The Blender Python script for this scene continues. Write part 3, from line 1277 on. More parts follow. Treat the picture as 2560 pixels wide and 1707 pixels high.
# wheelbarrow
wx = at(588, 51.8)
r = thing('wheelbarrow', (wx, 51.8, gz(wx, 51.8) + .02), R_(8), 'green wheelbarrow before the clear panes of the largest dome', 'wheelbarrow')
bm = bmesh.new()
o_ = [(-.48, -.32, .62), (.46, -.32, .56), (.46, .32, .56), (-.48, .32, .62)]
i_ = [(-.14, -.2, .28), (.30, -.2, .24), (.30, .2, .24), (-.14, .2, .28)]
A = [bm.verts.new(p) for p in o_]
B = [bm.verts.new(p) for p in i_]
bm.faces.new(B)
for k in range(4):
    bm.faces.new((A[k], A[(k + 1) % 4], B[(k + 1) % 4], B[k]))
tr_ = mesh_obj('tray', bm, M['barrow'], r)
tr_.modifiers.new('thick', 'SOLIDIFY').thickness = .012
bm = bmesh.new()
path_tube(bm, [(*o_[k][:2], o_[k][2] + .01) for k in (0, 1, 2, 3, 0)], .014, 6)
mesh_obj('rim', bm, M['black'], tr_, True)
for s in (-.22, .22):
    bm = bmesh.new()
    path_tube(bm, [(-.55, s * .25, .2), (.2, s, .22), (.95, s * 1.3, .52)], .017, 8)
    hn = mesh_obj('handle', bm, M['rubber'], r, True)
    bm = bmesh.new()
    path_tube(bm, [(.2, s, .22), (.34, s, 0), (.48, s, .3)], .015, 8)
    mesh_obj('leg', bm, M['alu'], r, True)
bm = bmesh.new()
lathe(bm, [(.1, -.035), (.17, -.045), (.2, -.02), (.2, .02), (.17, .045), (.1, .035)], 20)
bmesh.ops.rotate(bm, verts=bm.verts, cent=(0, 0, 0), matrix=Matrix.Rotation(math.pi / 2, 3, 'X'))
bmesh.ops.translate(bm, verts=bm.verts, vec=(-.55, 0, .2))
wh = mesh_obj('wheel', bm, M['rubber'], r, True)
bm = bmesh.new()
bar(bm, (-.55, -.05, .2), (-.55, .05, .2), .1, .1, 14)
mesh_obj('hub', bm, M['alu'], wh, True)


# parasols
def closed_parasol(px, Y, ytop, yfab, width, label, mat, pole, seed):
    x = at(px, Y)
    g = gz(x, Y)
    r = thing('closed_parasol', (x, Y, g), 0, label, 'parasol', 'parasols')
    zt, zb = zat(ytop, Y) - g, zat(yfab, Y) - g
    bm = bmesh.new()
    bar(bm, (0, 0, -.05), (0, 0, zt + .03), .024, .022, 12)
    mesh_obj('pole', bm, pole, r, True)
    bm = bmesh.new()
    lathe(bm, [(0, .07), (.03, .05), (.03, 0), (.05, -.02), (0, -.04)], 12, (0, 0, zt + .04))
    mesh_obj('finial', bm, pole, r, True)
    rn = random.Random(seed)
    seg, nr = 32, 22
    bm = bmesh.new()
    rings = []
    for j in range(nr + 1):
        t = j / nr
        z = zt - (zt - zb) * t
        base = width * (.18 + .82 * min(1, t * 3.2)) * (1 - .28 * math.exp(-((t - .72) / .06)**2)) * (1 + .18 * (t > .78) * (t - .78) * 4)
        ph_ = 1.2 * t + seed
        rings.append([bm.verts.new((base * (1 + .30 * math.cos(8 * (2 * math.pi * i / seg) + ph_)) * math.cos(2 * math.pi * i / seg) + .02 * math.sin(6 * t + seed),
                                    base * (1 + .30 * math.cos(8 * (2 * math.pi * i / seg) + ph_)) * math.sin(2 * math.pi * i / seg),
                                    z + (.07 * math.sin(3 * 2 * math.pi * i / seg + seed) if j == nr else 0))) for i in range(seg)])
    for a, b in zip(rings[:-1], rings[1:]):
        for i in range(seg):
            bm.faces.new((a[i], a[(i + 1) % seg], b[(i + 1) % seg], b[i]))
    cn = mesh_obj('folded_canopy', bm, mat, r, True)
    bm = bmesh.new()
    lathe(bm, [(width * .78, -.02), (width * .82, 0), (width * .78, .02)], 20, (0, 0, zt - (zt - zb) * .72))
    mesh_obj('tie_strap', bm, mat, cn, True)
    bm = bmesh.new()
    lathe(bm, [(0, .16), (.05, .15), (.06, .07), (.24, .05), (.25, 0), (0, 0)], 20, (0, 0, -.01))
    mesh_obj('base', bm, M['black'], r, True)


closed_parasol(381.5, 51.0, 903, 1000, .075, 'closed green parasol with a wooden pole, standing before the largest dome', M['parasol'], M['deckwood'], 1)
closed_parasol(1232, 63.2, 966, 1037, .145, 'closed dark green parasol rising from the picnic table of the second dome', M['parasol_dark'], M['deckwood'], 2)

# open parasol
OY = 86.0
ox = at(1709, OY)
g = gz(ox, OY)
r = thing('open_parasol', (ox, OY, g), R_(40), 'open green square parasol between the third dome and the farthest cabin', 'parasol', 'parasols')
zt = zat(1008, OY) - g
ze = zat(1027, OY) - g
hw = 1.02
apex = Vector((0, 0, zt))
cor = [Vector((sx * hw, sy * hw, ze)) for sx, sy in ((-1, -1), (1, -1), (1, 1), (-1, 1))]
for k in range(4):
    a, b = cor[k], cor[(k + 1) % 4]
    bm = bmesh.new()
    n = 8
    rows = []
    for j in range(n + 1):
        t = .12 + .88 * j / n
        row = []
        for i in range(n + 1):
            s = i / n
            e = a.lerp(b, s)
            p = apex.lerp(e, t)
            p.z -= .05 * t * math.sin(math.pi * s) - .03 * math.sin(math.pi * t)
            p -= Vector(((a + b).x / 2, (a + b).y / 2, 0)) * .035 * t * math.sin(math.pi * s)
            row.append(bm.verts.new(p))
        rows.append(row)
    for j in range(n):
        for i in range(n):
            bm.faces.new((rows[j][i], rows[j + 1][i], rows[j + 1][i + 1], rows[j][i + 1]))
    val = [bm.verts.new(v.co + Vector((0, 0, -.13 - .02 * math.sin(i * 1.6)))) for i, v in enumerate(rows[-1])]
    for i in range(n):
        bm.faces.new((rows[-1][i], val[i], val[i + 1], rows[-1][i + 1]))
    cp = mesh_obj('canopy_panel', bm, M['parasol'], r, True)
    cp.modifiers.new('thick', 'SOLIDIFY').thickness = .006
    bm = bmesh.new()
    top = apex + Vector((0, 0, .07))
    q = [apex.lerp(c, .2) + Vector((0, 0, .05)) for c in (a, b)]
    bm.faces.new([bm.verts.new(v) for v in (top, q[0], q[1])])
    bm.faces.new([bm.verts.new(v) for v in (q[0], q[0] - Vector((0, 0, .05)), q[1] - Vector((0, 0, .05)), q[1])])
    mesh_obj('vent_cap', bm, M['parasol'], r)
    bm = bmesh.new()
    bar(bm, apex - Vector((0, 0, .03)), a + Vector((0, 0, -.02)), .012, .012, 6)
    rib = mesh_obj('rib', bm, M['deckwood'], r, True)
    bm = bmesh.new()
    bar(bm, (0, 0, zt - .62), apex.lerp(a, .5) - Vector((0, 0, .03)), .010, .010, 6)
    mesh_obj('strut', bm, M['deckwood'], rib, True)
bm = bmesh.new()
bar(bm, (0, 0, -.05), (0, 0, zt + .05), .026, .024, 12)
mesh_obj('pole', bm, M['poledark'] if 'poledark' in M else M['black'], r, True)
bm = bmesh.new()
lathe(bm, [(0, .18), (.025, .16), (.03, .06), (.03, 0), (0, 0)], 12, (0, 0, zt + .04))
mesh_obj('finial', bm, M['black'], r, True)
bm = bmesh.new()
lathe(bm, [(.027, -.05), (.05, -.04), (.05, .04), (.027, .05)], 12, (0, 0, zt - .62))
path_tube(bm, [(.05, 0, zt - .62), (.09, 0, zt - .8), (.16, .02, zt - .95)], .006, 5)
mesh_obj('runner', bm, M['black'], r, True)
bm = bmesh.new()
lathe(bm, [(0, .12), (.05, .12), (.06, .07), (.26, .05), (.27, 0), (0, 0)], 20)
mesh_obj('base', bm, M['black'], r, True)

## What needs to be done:
Find the lines above that include the string "from" and copy them.

## Exercise response:
The Blender Python script for this scene continues. Write part 3, from line 1277 on. More parts follow. Treat the picture as 2560 pixels wide and 1707 pixels high.
closed_parasol(1232, 63.2, 966, 1037, .145, 'closed dark green parasol rising from the picnic table of the second dome', M['parasol_dark'], M['deckwood'], 2)